Food for Thought - A Storied Life @ Mt. Hope Chronicles

:: Art Stories: The Wounded Hero by Russ Ramsey @ The Rabbit Room

“Christ does not celebrate our strength while mocking our weakness. He picks us up in our broken condition and lives to be strong for us.”

:: Remembering What We Mean by Doug McKelvey @ The Rabbit Room

"We will see one day with such an unbroken, sacramental vision. All things. All things for the inexhaustible wonders that they hold, for the inexhaustible glories they reveal of the mind of the artist and storyteller who created them. But fairy tales, and luminous paintings, and the voices of cellos and the taste of a wild, sun-warmed blackberry or the sparkling of a chalice held aloft or the visual force and scale of a wide, windswept ocean can sometimes jar us back to that sacramental vision, even if only for a brief, precious moment."

:: Dulce Domum: The Longing for Home in Literature (and Our Hearts) by Renee Mathis @ CiRCE

"This desire for a place to call home provides one of the strongest themes for authors, poets, and artists of all kind to weave throughout their works. We may laugh at the sugary sentimentality of a glowing thatched cottage, covered in flowery vines and surrounded by a picket fence, but the desire for a place to call one’s own is no laughing matter."

:: Storied Living (or, Why Literary Criticism Trumps Self-Help) by Lindsey Brigham @ CiRCE [Most excellent!!]

“Thinking like a novelist, then, we’ll attend to the meaning by attending to setting, plot, and character. We won’t ask general questions like “What does Christ’s lordship mean for my life?”, but rather, “How, at this moment, could Christ’s lordship be communicated through the way I set the table for dinner?” (His person and reign are beautiful; set the table beautifully, with order and colors and flowers.) Not “How can I present the gospel to my coworker?”, but “What sort of character is my coworker—what are his quirks, his foibles, his virtues, his vices, his longings—and where among all this might he be met by Grace?” (For some characters, of O’Connor’s at least, Grace comes like a textbook hurled between the eyes or a serial killer’s gun in the face.) Not “How can we make Christ the center of our homeschool routine?”, but “How does the rhythm of our school-day sound out our dependence on the Lord?” (It’s a matter of actual spoken words and prayers and songs.)”

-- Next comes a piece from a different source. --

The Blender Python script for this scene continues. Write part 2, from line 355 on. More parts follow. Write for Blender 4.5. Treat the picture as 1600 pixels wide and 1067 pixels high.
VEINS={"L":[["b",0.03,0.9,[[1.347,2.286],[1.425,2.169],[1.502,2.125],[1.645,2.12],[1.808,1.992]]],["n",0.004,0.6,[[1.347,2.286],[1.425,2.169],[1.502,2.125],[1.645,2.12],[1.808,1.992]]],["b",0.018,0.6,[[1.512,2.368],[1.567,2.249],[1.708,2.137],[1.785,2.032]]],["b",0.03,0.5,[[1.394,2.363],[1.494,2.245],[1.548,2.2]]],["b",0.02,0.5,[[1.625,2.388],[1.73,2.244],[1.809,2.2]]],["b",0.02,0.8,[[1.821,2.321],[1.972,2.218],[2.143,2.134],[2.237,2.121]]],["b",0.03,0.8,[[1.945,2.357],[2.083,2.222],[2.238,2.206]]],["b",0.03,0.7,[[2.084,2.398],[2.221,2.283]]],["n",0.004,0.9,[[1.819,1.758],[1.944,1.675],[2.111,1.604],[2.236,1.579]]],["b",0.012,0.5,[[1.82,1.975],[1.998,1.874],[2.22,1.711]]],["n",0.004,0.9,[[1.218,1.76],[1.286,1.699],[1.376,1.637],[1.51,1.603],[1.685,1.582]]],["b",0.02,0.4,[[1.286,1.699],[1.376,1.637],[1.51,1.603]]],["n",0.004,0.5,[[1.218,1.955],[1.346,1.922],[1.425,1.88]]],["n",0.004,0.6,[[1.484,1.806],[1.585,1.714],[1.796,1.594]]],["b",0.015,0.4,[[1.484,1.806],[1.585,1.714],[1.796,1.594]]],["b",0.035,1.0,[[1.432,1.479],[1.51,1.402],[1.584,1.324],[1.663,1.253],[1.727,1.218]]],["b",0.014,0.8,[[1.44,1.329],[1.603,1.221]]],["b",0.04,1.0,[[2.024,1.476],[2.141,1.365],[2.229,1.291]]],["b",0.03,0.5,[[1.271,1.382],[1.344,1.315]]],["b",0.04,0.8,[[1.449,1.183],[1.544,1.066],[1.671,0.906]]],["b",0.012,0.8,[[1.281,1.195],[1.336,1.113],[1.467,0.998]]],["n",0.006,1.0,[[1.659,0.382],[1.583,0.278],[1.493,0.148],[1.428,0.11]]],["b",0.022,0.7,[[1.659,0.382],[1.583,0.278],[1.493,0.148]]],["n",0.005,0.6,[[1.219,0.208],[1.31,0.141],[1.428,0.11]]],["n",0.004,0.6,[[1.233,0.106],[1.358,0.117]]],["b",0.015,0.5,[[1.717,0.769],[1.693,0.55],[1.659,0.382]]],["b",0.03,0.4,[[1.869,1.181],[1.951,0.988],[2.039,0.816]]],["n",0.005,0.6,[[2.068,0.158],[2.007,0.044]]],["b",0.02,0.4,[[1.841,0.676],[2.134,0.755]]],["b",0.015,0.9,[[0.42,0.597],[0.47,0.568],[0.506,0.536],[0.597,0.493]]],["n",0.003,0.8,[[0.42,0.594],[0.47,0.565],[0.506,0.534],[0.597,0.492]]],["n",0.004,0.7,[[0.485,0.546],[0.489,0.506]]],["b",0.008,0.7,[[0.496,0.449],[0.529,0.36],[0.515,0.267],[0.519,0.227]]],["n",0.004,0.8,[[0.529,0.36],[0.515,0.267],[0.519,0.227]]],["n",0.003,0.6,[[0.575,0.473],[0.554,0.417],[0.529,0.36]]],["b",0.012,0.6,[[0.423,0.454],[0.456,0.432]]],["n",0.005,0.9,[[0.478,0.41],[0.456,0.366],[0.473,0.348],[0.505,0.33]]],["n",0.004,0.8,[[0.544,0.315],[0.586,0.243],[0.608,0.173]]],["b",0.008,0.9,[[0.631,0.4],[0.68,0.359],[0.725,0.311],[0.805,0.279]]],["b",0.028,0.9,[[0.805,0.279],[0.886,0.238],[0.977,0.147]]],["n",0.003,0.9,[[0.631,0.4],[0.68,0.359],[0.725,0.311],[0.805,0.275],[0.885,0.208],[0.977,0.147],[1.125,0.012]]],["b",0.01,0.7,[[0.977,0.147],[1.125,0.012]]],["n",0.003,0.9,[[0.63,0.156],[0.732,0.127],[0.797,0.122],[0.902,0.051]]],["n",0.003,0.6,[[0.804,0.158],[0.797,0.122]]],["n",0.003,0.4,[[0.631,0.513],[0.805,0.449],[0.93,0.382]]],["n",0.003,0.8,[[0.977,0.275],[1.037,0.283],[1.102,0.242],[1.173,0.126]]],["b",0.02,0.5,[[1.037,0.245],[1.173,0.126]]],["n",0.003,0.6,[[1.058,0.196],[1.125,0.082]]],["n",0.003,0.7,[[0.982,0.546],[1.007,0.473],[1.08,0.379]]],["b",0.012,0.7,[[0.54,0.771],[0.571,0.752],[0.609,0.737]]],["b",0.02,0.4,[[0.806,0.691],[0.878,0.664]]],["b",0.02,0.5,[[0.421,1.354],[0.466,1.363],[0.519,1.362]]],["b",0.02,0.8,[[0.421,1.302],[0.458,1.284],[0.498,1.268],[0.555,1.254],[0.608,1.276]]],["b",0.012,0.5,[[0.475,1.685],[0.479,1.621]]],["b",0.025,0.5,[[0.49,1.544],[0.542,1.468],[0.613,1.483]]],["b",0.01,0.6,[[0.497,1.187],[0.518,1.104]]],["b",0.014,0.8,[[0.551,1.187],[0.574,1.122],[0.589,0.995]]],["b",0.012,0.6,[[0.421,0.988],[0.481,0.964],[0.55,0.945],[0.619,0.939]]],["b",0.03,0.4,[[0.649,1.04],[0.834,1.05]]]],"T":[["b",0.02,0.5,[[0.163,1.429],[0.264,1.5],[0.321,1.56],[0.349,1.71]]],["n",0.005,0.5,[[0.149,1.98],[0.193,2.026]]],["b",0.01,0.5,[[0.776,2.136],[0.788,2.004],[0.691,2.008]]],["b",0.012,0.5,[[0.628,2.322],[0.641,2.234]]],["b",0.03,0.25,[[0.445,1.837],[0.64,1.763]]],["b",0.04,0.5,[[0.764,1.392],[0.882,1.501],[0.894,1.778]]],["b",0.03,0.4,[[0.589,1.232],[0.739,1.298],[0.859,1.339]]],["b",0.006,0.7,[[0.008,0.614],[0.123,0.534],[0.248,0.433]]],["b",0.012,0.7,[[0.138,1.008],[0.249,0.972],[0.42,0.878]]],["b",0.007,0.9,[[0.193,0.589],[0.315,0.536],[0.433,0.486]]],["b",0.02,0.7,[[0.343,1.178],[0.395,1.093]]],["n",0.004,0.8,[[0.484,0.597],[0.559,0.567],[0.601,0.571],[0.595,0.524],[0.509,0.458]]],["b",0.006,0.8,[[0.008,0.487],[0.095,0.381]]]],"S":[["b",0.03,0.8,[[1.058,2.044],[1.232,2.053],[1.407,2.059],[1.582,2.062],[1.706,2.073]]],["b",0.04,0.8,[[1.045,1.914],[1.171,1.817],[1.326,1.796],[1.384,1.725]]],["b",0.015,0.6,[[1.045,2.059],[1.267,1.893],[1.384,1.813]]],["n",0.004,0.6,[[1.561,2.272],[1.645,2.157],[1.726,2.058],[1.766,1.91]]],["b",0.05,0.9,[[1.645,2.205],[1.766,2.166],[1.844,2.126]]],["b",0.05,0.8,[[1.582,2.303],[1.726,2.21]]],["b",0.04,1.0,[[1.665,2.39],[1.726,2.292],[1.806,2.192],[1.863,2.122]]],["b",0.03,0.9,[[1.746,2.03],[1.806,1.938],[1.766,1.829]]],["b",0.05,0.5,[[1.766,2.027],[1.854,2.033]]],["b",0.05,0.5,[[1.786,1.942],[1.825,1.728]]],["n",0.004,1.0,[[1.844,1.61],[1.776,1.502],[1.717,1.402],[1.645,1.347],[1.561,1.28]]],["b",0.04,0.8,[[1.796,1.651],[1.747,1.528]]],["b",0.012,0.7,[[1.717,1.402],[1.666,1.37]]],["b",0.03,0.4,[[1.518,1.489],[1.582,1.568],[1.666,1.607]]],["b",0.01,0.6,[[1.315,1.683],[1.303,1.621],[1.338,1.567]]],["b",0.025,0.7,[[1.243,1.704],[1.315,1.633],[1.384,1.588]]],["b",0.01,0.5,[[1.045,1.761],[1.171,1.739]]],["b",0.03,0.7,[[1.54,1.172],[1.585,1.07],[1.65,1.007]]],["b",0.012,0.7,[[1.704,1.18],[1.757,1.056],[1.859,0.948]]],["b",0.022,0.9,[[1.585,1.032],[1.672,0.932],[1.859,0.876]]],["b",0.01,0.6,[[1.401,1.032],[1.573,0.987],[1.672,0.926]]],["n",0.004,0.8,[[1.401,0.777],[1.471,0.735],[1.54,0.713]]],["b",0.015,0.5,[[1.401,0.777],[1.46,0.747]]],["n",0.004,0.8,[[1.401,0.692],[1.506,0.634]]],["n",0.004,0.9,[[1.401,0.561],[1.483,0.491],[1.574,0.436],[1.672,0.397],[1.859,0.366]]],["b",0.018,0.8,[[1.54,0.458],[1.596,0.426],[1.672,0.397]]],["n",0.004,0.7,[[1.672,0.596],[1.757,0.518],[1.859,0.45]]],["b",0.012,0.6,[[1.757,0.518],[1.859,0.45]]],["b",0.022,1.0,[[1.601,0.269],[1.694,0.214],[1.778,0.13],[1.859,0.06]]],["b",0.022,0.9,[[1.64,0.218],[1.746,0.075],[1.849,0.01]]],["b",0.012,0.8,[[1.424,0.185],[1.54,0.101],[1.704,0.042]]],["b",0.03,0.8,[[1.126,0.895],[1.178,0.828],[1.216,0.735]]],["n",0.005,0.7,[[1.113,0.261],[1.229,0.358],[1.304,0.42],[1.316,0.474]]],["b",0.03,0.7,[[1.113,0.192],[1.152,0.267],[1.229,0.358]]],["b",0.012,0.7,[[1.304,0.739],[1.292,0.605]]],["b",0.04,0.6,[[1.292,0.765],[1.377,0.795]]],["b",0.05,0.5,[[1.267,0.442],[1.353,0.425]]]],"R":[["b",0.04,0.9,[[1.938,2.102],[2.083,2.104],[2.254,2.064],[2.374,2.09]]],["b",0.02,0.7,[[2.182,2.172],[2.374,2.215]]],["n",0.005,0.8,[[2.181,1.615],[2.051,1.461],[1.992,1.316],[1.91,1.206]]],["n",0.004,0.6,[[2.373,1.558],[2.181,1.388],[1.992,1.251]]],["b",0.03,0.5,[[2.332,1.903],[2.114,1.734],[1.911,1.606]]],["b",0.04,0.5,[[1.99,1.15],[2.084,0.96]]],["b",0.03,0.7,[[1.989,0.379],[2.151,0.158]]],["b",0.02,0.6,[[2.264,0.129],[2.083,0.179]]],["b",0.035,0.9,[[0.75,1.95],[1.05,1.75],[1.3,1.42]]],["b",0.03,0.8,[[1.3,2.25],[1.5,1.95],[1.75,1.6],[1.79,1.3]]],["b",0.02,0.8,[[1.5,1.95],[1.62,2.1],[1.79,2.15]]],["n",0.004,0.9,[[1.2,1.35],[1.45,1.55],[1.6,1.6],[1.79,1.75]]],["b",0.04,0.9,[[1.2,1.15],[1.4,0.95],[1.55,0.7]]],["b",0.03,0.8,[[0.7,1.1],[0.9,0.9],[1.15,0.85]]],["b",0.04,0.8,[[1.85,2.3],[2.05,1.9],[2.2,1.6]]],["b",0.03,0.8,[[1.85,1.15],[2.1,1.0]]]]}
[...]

:: Are the Gospels Mythical? @ First Things

"The world’s myths do not reveal a way to interpret the Gospels, but exactly the reverse: the Gospels reveal to us the way to interpret myth."

:: Not Duffers, Won’t Drown @ First Things

"This vision of childhood, in which the role of parents is to trust children and the role of children is to keep that trust, to be honest and good and, above all, not duffers, is to me a purer, sweeter, and infinitely more potent vision than any other a child is likely to encounter in literature. As Chesterton observes in Orthodoxy, “The old fairy tale makes the hero a normal human boy; it is his adventures that are startling; they startle him because he is normal.” The world of Swallows and Amazons is a normal child’s ideal world, quiet and sheltered and kind, but full of startling and unexpected things, some of them real and some imagined."

:: 4 Reasons to Start Class With a Poem Each Day @ Edutopia

"These voices, contemporary and classic, have helped define my classroom culture to such an extent that on the rare occasion when I postpone the “Poem of the Day” until later in the class period, my students interrogate me about it."

:: Reflections on “Ask Andrew” Episode 6-Magic in Lewis and Tolkien by Jaime Showmaker @ Plumfield and Paideia

"I expected Kern to rattle off these types of standard arguments. And, while he did hint that there are different kinds of magic, he went in a totally different direction than I was anticipating. And although I was initially confused by the approach that he took, I really should not have been at all surprised that he would take us back to the place that he almost always comes home to: Jesus Christ and Homer."

:: Why I Write Scary Stories for Children by N.D. Wilson @ The Atlantic

“There is absolutely a time and a place for The Pokey Little Puppy and Barnyard Dance, just like there’s a time and a place for footie pajamas. But as children grow, fear and danger and terror grow with them, courtesy of the world in which we live and the very real existence of shadows. The stories on which their imaginations feed should empower a courage and bravery stronger than whatever they are facing. And if what they are facing is truly and horribly awful (as is the case for too many kids), then fearless sacrificial friends walking their own fantastical (or realistic) dark roads to victory can be a very real inspiration and help.”

:: Maiming or Claiming?: On Writing in Books by Nicole Mulhausen @ BookRiot

“See, there is a kind of magic that happens when we read a book. We don’t merely enter another world, but that world enters us, marks us. It seems appropriate to record the intersection, the details that make up the context of our reading.”

:: The Question to Ask When Answers Are Unclear @ The Gospel Coalition [So many ways to apply this one in any subject.]

“What do I know to be true?”

:: Teaching Reading ~ The Detour @ Classical Academic Press

"Like Martha in Luke 10:41–42, we Christian classical educators are “anxious and troubled about many things.” So, like Martha, we must be reminded that “one thing is necessary.” Before we are careful about identifying phonograms or introducing new vocabulary words, we must first place our students at the feet of stories or poems—indeed, at the feet of language itself—and help to awaken a sense of what the philosopher Josef Pieper calls receptive openness or attentive silence. That is to say, we must help our students to choose, like Mary, that good portion that will not be taken away from them."